The director, who was not at home at the time, said the soldiers raided his property and attacked everyone inside, including his brother, Mohammed Ballal, who was held “round his neck,” which caused him to turn blue and left him struggling to breathe.

Several other family members, including two brothers, a nephew and a cousin, were stopped by soldiers while traveling from a nearby village. They were handcuffed, blindfolded and detained for three hours at an army base, before being released later the same night, Ballal said.

A spokesperson for the army said that “a number of Palestinians adjacent to the area of Susya” were detained for refusing to identify themselves to soldiers but emphasized that “IDF soldiers did not assault them and did not raid their home.”

Ballal said that he was attacked last year by the same Israeli settler who attacked his family on Sunday.
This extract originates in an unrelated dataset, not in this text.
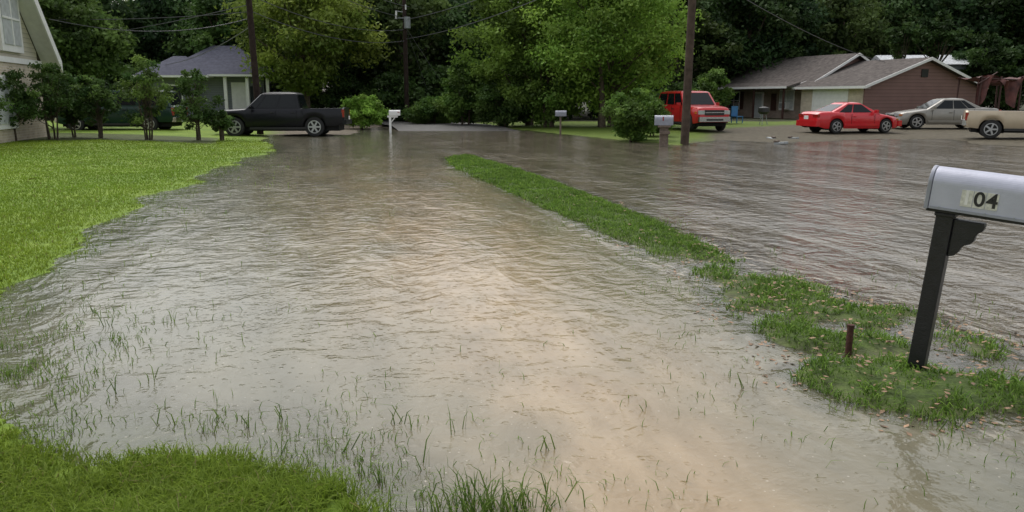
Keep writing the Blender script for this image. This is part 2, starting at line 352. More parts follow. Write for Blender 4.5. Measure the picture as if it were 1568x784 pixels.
# ---------------- grass
def blades(name,px,py,pz,h,w,lean,cols,dk=.6):
    n=len(px); az=rng.uniform(0,2*np.pi,n); la=rng.uniform(0,2*np.pi,n)
    dx,dy=np.cos(az)*w/2,np.sin(az)*w/2; lx,ly=np.cos(la)*lean*h,np.sin(la)*lean*h
    V=np.zeros((n,5,3))
    V[:,0]=np.stack([px-dx,py-dy,pz],1);V[:,1]=np.stack([px+dx,py+dy,pz],1)
    V[:,2]=np.stack([px+dx*.8+lx*.35,py+dy*.8+ly*.35,pz+h*.6],1);V[:,3]=np.stack([px-dx*.8+lx*.35,py-dy*.8+ly*.35,pz+h*.6],1)
    V[:,4]=np.stack([px+lx,py+ly,pz+h*(1-.35*lean)],1)
    b=np.arange(n)[:,None]*5
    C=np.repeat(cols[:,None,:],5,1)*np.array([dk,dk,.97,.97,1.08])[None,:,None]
    me=npmesh(name,V.reshape(-1,3),[(b+np.array([[0,1,2,3]]),0),(b+np.array([[3,2,4]]),0)],['grass'],C.reshape(-1,3))
    return link(bpy.data.objects.new(name,me))
def gcol(n,a,b,v=.2):
    t=rng.random((n,1)); c=np.array(a)*(1-t)+np.array(b)*t; c*=rng.uniform(1-v,1+v,(n,1)); return c
NS=500000; r=np.exp(rng.uniform(np.log(2.4),np.log(34),NS)); th=rng.uniform(math.radians(88),math.radians(146),NS)
x=r*np.cos(th);y=r*np.sin(th); hh=H(x,y); dl=sd(x,y,dirtL); s_=sd(x,y,flood); db=sd(x,y,bed)
edge=np.clip((hh+.012)/.04,0,1); tp=vn(x*7,y*7,33)
k=(hh>-.014)&(rng.random(NS)<.08+.92*edge)&(tp>.35*(1-edge))&(dl<-.2)&(s_<1.2)&(db<0)&(sd(x,y,strip)<-.3); x,y,hh,r,s_=x[k],y[k],hh[k],r[k],s_[k]
n=len(x); patch=vn(x*.9,y*.9,4)[:,None]; big=vn(x*.25,y*.25,14)[:,None]; fine=vn(x*5,y*5,17)[:,None]
c=gcol(n,(.155,.25,.022),(.245,.345,.045),.12)*(.78+.25*patch+.22*fine)*(np.array([.92,.97,1.0])+big*np.array([.25,.08,0]))*(1-.22*np.clip(5.5-r,0,2)/2)[:,None]
dry=rng.random(n)<.025; c[dry]=np.array([.22,.19,.08])
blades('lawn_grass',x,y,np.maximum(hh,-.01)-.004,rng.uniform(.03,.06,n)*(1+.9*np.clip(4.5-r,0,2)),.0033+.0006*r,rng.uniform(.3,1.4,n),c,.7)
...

He said he was released the following day with injuries to his head and stomach.

“Two weeks ago we managed to get a decision from the Israeli court that the area around my home is closed to non-residents, but the settlers break that order and still come with their flocks almost every day,” the filmmaker said in a statement.

The ruling “was supposed to make things a bit quieter for us,” but the “opposite has been true,” as settlers have “ramped up their harassment and the Israeli authorities have done nothing to enforce the decision and today they joined the settlers in the attack,” he said.

In recent days, Israel has introduced a set of measures aimed at deepening its control over the West Bank.

On Sunday, the government approved a plan that allows Israelis to register land in the West Bank for the first time since the registration process was frozen following the 1967 war, when Israel captured the territory from Jordan.

The move has been widely condemned by humanitarian and advocacy groups.

UN Secretary-General Antonio Guterres called on Israel to reverse its decision, which he said could “lead to the dispossession of Palestinians of their property and risks expanding unlawful Israeli control over land in the area.”

In a joint statement on Tuesday, more than 80 UN member states said they strongly condemned “unilateral Israeli decisions and measures aimed at expanding Israel’s unlawful presence in the West Bank.”

“Such decisions are contrary to Israel’s obligations under international law and must be immediately reversed,” it said.

Legal advocacy group Adalah said it had sent an urgent letter to Israeli ministers demanding the “immediate cancellation” of the land registry decision.

Adalah’s legal director Dr. Suhad Bishara said that Israel’s decision “deepens the gravest violations of international law, including the continued commission of war crimes (settlements), crimes against humanity (apartheid) and the crime of aggression (de facto and de jure annexation).”